> DIRECTIVE
The line containing "gr.obj('grille', 'steel_dark', w_)" marks the end: extract everything from the first line of the data through that line, exactly, with no pictures.

>> BEGIN MATERIAL

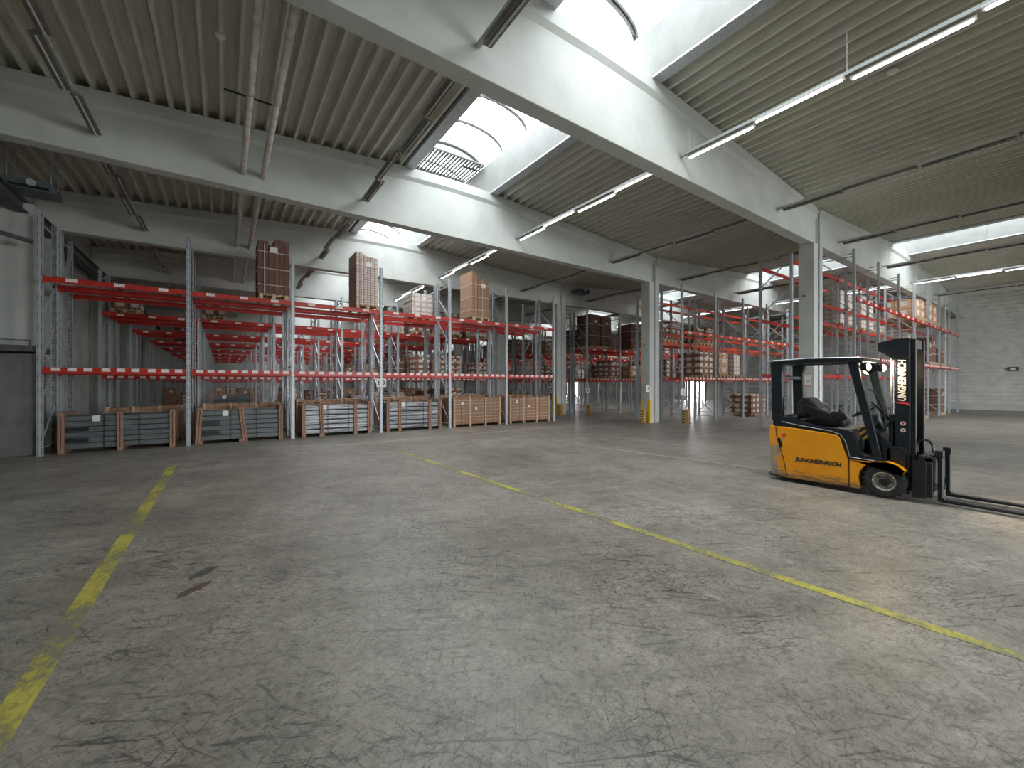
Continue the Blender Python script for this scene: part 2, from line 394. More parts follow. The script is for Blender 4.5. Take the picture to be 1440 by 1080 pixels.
# barrel skylights, one per bay
def arc(xc, t, r=1.06, rise=.42):
    return (xc-r*math.cos(t*math.pi), 8.58+rise*math.sin(t*math.pi))
nw = 0
for hi, xc in enumerate((H1, H2)):
    for g in range(len(GY)-1):
        ya, yb = GY[g]+.19+.03, GY[g+1]+.19-.03
        nw += 1
        w_ = thing('window_%d' % nw, None, None, (xc, ya, 8.58)); tag(w_, kind='structure')
        gl = MB(); K = 12; v = []
        for y in (0, yb-ya):
            for i in range(K+1):
                a, z = arc(0, i/K); v.append((a, y, z-8.58))
        gl.add(v, [(i, i+1, K+2+i, K+1+i) for i in range(K)])
        gl.add([p for p in v[:K+1]], [tuple(range(K+1))]); gl.add([p for p in v[K+1:]], [tuple(range(K+1))])
        gl.obj('glazing', 'dome', w_)
        nr = 5
        for j in range(nr+1):
            y = (yb-ya)*j/nr; rb = MB(); rb.tube([(arc(0, i/K)[0]*.985, y, (arc(0, i/K)[1]-8.58)*.97) for i in range(K+1)], .04, 6)
            rb.obj('arch_rib', 'steel_dark', w_)
        if hi == 0 and g == 3:
            gr = MB(); L = yb-ya
            for i in range(19):
                x = -1.0+i*2/18; gr.bar((x, L-.25, -.03), (x, L+1.1, -.03), .045)
            gr.bar((-1.02, L+1.1, -.02), (1.02, L+1.1, -.02), .09); gr.bar((-1.02, L-.25, -.02), (1.02, L-.25, -.02), .04); gr.bar((.45, L+.15, -.03), (1.0, L+.15, -.03), .05)
            gr.obj('grille', 'steel_dark', w_)

# girders: I-shaped prestressed beams, deepest under the skylight
BAYW = ['behind the camera', 'behind the camera', 'directly over the camera', 'nearest to the camera', 'second from the camera', 'third from the camera', 'fourth from the camera', 'fifth from the camera', 'sixth from the camera', 'seventh from the camera', 'eighth from the camera', 'ninth from the camera', 'tenth from the camera']
def girder(g, xa, xb, hall):
    y = GY[g]; xs = sorted({xa, xb, *[xa+(xb-xa)*i/14 for i in range(15)], *[c for c in (H1-1.5, H1, H1+1.5, H2-1.5, H2, H2+1.5) if xa < c < xb]})
    def ring(x):
        zt = min(roofz(x), 7.9-.065*.9); e = .0 if abs(x-H1) > 1.27 and abs(x-H2) > 1.27 else .0
        W = .155; F = .215; zb = 6.15
        prof = [(-W, zb), (W, zb), (W, zt-.36), (F, zt-.26), (F, zt), (-F, zt), (-F, zt-.26), (-W, zt-.36)]
        return [(x, y+.19+a, z-.001) for a, z in prof]
    mb = MB(); n = 8
    for x in xs: mb.v += ring(x)
    for i in range(len(xs)-1):
        for j in range(n): mb.f.append((i*n+j, i*n+(j+1) % n, (i+1)*n+(j+1) % n, (i+1)*n+j))
    mb.f += [tuple(range(n))[::-1], tuple(range(len(mb.v)-n, len(mb.v)))]
    o = mb.obj('roof_girder', 'conc', bevel=.012)
    tag(o, 'long pale concrete roof girder in the %s hall, %s' % (hall, BAYW[g]), 'girder', 'concrete roof girders')
for g in range(len(GY)):
    if g < 1: continue
    girder(g, -4.38, 15.36, 'left'); girder(g, 15.62, 34.65, 'right')
    if g in (3, 4, 5, 6): girder(g, 34.95, 40.9, 'far right')
# columns in the middle line, the left wall and the far line
for g in range(1, len(GY)):
    y = GY[g]
    t = thing('concrete_column', None, 'column', (15.45, y+.2, 0), 0, 'concrete columns in the middle line')
    t['label'] = {3: 'thick pale concrete column behind the forklift cab', 4: 'concrete column with yellow painted corners in the middle of the hall', 5: 'concrete column with yellow corner at the right end of the front rack'}.get(g, 'pale concrete column of the middle line beside the girder %s' % BAYW[g])
    c = MB(); c.prism([(-.35, -.22), (.35, -.22), (.35, .22), (-.35, .22)], 'z', 0, 6.14)
    c.obj('shaft', 'conc', t, bevel=.02)
    MB().box(-.08, .16, -.2, .2, 6.14, 7.24).obj('fork_head', 'conc', t, bevel=.01)
    MB().tube([(.0, -.245, 0), (.0, -.245, 7.1)], .03, 8).obj('conduit', 'galv', t)
    MB().box(.25, .47, .225, .34, 0, 6.14).obj('downpipe', 'black', t)
    if g in (4, 5, 6):
        q = MB(); q.box(-.362, -.351, -.222, -.12, 0, 1.0); q.box(-.362, -.25, -.232, -.221, 0, 1.0); q.obj('yellow_corner', 'yellow', t)
        q = MB(); q.box(-.362, -.351, .12, .222, 0, 1.0); q.obj('yellow_corner', 'yellow', t)
    if g == 3:
        s = MB().box(-.358, -.352, -.12, .10, 1.62, 2.0).obj('notice', 'label', t)
        for z in (1.985, 1.635): MB().box(-.362, -.357, -.13, .11, z-.012, z+.012).obj('red_rule', 'redink', s)
        MB().box(-.362, -.357, -.02, -.1, 1.78, 1.8).obj('text_line', 'ink', s)
        MB().box(-.37, -.352, -.05, .08, 1.30, 1.42).obj('socket', 'rail', t)
    if g in (3, 4): MB().lathe([(0, -.03), (.035, -.03), (.035, 0)], (-.351, .06, 4.5 if g == 3 else 3.4), 'x', 12).obj('bolt', 'steel_dark', t)
for g in range(3, len(GY)):
    y = GY[g]; c = MB().box(-4.39, -3.87, y-.02, y+.42, 0, 6.14).obj('wall_pier', 'conc', bevel=.015)
    tag(c, 'pale concrete pier on the left wall under the girder %s' % BAYW[g], 'column', 'concrete piers on the left wall')
for g in range(2, 8):
    y = GY[g]; c = MB().box(34.6, 35.0, y, y+.4, 0, 7.2).obj('concrete_column', 'conc', bevel=.015)
    tag(c, 'distant concrete column of the far right line beside the girder %s' % BAYW[g], 'column', 'concrete columns in the far right line')
# left wall: projecting pier, plinth cladding with ledge, edge beam
t = MB().box(-4.39, -3.8, 14.95, 15.5, 2.62, 6.1).obj('wall_pier', 'conc', bevel=.015); tag(t, 'broad concrete pier left of the tall end post of the front rack', 'column')
t = thing('wall_cupboard', 'dark grey full width cladding panel with black ledge at the left wall', 'cladding', (-4.39, 14.6, 0))
MB().box(0, .66, 0, .88, 0, 2.4).obj('panel', 'plinthclad', t, bevel=.01)
MB().box(0, .74, -.35, .9, 2.46, 2.6).obj('ledge', 'steel_dark', t, bevel=.01)
MB().tube([(.70, -.33, 2.6), (.70, -.33, 2.72), (.02, -.33, 2.72)], .012, 6).obj('ledge_rail', 'steel_dark', t)
t = thing('edge_beam', 'dark steel beam running back along the left wall under the girders', 'steel beam', (-4.0, 6, 6.0))
mb = MB(); mb.box(-.12, .12, 0, 50, -.16, -.13); mb.box(-.12, .12, 0, 50, .1, .13); mb.box(-.02, .02, 0, 50, -.14, .12); mb.obj('i_section', 'steel_dark', t)
tag(MB().bar((-4.3, 13.2, 5.0), (-3.64, 14.2, 5.0), .08).obj('bracket_arm', 'steel_dark'), 'thin grey steel bracket reaching from the left wall to the rack end', 'bracket')

# ------------------------------------------------------------------ hanging services
def heater(x, y, z, label):
    t = thing('unit_heater', label, 'heater', (x, y, z))
    b = MB(); b.prism([(-.42, -.11), (.42, -.11), (.37, .12), (-.37, .12)], 'y', -.32, .32); b.obj('casing', 'heater', t, bevel=.02)
    MB().box(-.33, .33, -.34, -.325, -.08, -.02).obj('air_slot', 'black', t)
    MB().lathe([(0, -.02), (.08, -.02), (.08, 0)], (.05, -.321, .05), 'y', 16).obj('fan_hub', 'galv', t)
    for sx in (-.34, .34):
        for sy in (-.25, .25): MB().tube([(sx, sy, .12), (sx, sy, roofz(x+sx)-z+.02)], .012, 6).obj('hanger_rod', 'galv', t)
heater(-3.62, 14.2, 6.22, 'dark blue-grey unit heater hanging in the upper left corner')
heater(16.35, 16.6, 6.85, 'dark blue-grey unit heater hanging beyond the third column')
for i, x in enumerate((.36, .745)):
    t = thing('ceiling_pipe', 'pinkish insulated pipe crossing under the left roof, %s of the pair' % ('left' if i == 0 else 'right'), 'pipe', (x, -2, 6.5), 0, 'pair of insulated ceiling pipes')
    MB().tube([(0, 0, 0), (0, 20, 0), (0, 40, 0)], .055, 12).obj('pipe_run', 'pipe', t, smooth=True)
    for y in range(1, 25, 3): MB().tube([(0, y-.03, 0), (0, y+.03, 0)], .066, 12).obj('collar', 'galv', t)
t = thing('pipe_hanger', 'dark bar bridging the two ceiling pipes', 'bracket', (0, 0, 0))
MB().bar((.0, 9.0, 7.0), (.88, 9.0, 7.0), .025).obj('crossbar', 'black', t)
for x in (.1, .8): MB().tube([(x, 9.0, 7.0), (x, 9.0, roofz(x)+.01)], .008, 6).obj('rod', 'galv', t)
BW2 = {2: 'nearest bay', 3: 'second bay from the camera', 4: 'third bay from the camera', 5: 'fourth bay from the camera', 6: 'fifth bay from the camera'}
def strip(x, g, lit, words, ratio=1.0):
    y0, y1 = GY[g]+.345+.02, GY[g+1]+.035-.02
    L = y1-y0
    t = thing('strip_light', '%s strip light %s, %s' % ('lit' if lit else 'unlit', words, BW2[g]), 'strip light', (x, y0, 6.52), 0, 'fluorescent strip lights')
    m = 'white' if lit else 'rail'
    MB().box(-.03, .03, 0, L, .02, .08).obj('rail', m, t)
    n = 4
    for i in range(n):
        s = 1 if i % 2 else -1; a = .12+i*(L-.2)/n; b = a+(L-.2)/n-.05
        rf = MB(); cx = s*.055; q_ = 1 if lit else 1.5
        rf.prism([(cx-.05*q_, -.03), (cx-.02, .02), (cx+.02, .02), (cx+.05*q_, -.03), (cx+.045*q_, -.036), (cx-.045*q_, -.036)], 'y', a, b)
        r_ = rf.obj('reflector', 'rail' if lit else 'darkrail', t)
        MB().tube([(cx, a+.03, -.055), (cx, b-.03, -.055)], .014, 8).obj('tube', 'tube_on' if lit else 'tubes_off', t)
    for yy in (.2, L/2, L-.2):
        MB().tube([(0, yy, .08), (0, yy, roofz(x)-6.52+.01)], .004, 5).obj('hanger_wire', 'galv', t)
lines = [(-2.05, 0, 'at the far left of the left roof'), (3.0, 0, 'left of the left skylight'), (8.0, 1, 'right of the left skylight'), (12.6, 0, 'beside the middle columns'),
         (17.3, 0, 'just right of the middle columns'), (22.4, 0, 'left of the right skylight'), (26.9, 1, 'right of the right skylight'), (31.8, 0, 'at the far right')]
for x, lit, wd in lines:
    for g in range(2, 7 if x < 15 else 6): strip(x, g, lit, wd)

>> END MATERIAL

> FULL OUTPUT
Continue the Blender Python script for this scene: part 2, from line 394. More parts follow. The script is for Blender 4.5. Take the picture to be 1440 by 1080 pixels.
# barrel skylights, one per bay
def arc(xc, t, r=1.06, rise=.42):
    return (xc-r*math.cos(t*math.pi), 8.58+rise*math.sin(t*math.pi))
nw = 0
for hi, xc in enumerate((H1, H2)):
    for g in range(len(GY)-1):
        ya, yb = GY[g]+.19+.03, GY[g+1]+.19-.03
        nw += 1
        w_ = thing('window_%d' % nw, None, None, (xc, ya, 8.58)); tag(w_, kind='structure')
        gl = MB(); K = 12; v = []
        for y in (0, yb-ya):
            for i in range(K+1):
                a, z = arc(0, i/K); v.append((a, y, z-8.58))
        gl.add(v, [(i, i+1, K+2+i, K+1+i) for i in range(K)])
        gl.add([p for p in v[:K+1]], [tuple(range(K+1))]); gl.add([p for p in v[K+1:]], [tuple(range(K+1))])
        gl.obj('glazing', 'dome', w_)
        nr = 5
        for j in range(nr+1):
            y = (yb-ya)*j/nr; rb = MB(); rb.tube([(arc(0, i/K)[0]*.985, y, (arc(0, i/K)[1]-8.58)*.97) for i in range(K+1)], .04, 6)
            rb.obj('arch_rib', 'steel_dark', w_)
        if hi == 0 and g == 3:
            gr = MB(); L = yb-ya
            for i in range(19):
                x = -1.0+i*2/18; gr.bar((x, L-.25, -.03), (x, L+1.1, -.03), .045)
            gr.bar((-1.02, L+1.1, -.02), (1.02, L+1.1, -.02), .09); gr.bar((-1.02, L-.25, -.02), (1.02, L-.25, -.02), .04); gr.bar((.45, L+.15, -.03), (1.0, L+.15, -.03), .05)
            gr.obj('grille', 'steel_dark', w_)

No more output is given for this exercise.